From what I have gathered after reading Andre's responses to other people, RMS is not based on whether the ICP says an element is elevated or not. What Andre asks you to do is use the ICP tests that he recommends because he trusts how those tests are set up, run, maintained and calibrated. Once you have the results from those tests he asks that you enter those results into HIS calculator to decide if an element is OK, low or high. He doesn't use the ICP recommendations for those results.
So, your findings will only tell you results of how those identical samples were calculated using different machines with different algorithms run by different people of different education/skill levels.

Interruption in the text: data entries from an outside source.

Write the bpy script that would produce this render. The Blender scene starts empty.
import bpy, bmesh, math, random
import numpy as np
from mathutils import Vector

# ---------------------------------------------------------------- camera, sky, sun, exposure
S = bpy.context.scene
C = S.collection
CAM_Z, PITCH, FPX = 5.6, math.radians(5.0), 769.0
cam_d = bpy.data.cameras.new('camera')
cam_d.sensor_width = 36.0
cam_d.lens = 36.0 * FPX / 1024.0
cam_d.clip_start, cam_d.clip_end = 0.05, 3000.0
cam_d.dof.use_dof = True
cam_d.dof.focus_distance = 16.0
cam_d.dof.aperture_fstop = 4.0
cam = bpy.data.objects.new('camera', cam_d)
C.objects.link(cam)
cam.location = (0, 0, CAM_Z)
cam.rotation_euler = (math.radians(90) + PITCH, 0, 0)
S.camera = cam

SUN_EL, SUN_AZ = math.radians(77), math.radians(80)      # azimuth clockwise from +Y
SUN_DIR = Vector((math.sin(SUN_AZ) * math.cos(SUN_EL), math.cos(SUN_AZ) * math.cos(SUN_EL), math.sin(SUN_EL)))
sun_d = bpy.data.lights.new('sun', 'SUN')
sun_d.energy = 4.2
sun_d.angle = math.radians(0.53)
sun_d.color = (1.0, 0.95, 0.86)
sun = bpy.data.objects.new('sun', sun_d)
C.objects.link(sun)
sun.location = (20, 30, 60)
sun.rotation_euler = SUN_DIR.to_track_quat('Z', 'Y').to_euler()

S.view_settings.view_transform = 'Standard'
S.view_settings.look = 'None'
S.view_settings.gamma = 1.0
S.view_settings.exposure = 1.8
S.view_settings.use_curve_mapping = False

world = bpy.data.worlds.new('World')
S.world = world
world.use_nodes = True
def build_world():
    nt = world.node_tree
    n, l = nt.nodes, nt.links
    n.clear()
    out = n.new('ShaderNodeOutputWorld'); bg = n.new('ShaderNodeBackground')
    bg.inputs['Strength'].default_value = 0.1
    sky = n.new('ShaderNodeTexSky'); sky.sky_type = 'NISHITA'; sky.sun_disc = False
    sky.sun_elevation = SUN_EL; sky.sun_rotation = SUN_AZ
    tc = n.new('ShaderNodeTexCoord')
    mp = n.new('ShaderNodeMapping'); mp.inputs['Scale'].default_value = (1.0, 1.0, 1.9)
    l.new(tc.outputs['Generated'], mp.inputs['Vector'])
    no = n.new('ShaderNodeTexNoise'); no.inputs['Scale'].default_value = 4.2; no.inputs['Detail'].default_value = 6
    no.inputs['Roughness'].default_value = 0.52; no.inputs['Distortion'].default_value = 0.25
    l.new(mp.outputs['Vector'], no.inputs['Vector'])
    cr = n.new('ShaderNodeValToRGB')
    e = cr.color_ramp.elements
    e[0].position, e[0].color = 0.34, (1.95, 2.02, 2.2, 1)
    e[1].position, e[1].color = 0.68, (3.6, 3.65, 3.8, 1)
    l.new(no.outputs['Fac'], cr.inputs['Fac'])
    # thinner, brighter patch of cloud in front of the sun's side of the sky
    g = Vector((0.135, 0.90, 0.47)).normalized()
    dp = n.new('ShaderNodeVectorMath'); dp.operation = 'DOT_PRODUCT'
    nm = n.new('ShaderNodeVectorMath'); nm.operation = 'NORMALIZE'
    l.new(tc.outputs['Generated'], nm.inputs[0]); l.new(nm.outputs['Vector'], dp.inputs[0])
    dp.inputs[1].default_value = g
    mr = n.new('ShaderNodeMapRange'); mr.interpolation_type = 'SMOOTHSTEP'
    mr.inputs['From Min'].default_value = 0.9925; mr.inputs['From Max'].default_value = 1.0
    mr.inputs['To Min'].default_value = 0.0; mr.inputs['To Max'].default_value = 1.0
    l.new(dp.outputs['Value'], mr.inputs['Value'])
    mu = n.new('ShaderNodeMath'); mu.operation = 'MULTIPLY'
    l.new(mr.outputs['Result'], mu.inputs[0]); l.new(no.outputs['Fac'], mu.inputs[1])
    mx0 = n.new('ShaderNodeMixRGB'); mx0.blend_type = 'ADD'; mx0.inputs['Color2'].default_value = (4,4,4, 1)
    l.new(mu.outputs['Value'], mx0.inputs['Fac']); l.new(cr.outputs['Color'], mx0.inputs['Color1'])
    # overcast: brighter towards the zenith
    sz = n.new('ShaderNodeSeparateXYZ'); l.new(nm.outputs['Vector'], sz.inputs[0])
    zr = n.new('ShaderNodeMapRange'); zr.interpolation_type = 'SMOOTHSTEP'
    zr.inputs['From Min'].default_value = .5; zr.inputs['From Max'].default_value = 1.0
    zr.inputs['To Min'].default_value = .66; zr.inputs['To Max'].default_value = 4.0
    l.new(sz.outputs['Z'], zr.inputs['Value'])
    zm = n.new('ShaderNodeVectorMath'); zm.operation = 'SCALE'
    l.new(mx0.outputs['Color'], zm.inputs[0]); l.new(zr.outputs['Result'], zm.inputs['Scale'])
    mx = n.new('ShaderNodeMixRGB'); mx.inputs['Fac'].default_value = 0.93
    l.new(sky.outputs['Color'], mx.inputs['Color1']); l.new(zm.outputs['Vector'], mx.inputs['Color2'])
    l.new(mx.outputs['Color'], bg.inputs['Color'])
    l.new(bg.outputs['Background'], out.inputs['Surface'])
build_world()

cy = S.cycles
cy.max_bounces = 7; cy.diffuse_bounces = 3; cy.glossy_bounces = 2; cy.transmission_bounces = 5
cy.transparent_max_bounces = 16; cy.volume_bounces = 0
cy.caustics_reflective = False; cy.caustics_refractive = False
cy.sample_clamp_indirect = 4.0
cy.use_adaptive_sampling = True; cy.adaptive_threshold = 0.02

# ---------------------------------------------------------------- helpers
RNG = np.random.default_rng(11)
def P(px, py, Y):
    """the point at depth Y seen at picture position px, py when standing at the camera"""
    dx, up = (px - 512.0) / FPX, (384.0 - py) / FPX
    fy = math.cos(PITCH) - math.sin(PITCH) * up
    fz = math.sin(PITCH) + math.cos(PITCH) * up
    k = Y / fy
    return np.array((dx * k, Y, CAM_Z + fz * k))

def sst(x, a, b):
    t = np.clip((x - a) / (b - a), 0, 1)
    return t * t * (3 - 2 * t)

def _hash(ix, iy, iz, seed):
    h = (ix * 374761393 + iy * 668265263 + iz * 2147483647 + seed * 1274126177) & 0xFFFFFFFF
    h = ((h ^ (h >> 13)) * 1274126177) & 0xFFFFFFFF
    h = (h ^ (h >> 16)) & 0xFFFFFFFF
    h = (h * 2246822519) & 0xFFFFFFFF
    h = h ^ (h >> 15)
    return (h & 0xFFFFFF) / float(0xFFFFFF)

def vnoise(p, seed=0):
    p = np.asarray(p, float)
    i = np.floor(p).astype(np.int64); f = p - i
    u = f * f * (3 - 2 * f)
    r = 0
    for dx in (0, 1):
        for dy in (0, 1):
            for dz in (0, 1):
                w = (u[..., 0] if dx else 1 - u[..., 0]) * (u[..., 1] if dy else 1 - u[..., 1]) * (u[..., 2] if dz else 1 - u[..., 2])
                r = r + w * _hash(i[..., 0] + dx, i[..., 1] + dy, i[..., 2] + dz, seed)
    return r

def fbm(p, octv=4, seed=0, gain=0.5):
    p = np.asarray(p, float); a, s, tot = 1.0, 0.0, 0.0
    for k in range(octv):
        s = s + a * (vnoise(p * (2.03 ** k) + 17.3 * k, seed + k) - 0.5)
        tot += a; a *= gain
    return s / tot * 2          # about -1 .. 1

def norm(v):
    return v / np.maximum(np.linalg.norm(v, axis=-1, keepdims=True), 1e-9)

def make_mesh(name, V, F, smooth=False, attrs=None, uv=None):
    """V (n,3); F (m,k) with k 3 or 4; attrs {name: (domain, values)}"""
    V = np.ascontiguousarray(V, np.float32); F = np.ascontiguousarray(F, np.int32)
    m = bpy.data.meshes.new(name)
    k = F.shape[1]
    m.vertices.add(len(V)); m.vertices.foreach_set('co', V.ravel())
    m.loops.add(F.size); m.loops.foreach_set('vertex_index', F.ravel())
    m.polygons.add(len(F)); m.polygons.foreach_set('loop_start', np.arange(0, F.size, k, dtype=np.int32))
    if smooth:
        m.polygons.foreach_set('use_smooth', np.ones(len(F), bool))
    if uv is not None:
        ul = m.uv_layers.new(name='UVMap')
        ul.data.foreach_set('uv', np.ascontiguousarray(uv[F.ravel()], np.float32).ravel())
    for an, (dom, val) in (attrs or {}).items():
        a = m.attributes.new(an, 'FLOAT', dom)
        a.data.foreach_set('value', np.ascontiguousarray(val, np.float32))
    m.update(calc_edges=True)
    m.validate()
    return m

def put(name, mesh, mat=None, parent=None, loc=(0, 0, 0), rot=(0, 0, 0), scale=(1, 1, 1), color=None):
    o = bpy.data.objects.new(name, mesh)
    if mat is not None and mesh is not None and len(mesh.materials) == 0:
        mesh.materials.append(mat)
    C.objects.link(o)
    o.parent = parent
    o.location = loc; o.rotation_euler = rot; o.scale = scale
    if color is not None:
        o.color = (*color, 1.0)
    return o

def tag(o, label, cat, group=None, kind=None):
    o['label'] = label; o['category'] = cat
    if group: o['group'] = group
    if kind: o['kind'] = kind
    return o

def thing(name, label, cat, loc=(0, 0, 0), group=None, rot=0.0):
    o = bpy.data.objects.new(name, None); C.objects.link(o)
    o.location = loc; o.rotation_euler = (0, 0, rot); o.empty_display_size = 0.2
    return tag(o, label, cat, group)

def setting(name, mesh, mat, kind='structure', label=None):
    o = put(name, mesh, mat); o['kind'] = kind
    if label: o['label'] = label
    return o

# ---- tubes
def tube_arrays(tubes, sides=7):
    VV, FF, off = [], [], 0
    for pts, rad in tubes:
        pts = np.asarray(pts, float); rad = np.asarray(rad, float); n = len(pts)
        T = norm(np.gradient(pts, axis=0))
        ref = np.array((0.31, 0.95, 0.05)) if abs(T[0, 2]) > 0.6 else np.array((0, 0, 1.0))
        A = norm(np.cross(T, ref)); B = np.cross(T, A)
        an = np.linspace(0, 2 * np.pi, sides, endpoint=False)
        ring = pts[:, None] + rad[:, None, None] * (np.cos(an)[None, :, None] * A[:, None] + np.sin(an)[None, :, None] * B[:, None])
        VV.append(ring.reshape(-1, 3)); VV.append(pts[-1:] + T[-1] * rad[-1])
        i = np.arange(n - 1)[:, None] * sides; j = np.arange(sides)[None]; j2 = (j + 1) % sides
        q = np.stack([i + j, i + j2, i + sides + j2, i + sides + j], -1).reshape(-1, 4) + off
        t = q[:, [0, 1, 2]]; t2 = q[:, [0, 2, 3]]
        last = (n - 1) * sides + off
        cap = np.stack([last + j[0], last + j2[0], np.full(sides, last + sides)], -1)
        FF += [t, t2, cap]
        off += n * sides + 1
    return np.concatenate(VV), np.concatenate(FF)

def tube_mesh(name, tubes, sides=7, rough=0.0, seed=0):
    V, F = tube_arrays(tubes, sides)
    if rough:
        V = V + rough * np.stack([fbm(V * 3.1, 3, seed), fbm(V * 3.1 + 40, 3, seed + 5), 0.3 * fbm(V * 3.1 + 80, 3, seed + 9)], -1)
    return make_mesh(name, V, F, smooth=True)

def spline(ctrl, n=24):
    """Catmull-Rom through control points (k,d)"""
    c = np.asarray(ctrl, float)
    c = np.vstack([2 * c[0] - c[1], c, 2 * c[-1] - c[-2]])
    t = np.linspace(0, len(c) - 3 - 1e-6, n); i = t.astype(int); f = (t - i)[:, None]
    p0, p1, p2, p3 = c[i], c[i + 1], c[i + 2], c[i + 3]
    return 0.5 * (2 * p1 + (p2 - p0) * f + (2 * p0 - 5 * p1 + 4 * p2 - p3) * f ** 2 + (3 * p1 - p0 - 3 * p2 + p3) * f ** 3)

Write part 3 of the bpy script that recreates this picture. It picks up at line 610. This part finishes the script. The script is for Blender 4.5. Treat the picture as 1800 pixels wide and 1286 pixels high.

None of your findings will have anything to do with RMS. Now, if two people use these results (Say one from ICP Analysis and one from Oceamo) simultaneously in the RMS calculator they will get different recommendations. This is why Andre recommend everyone only use the three (Triton, ATI and Oceamo) and he further recommends Oceamo as his preferred. I believe this is because he has worked with them to develop a lot of this stuff.
I fully understand how Andre and RMS use ICP and that you don't use the recommendations from each company. That is not my goal in "testing" each company.
It is to test "how consistent are they" and can they be trusted. If you send two identical samples to each lab and they don't match up (each company independently) then it gives a serious lack of confidence. I won't compare company A to company B for example. I am testing how does company A test sample 1 and sample 2. How does company B test sample 1 and 2. And so forth. I already know the answer for a couple of the labs and it is not promising in any way.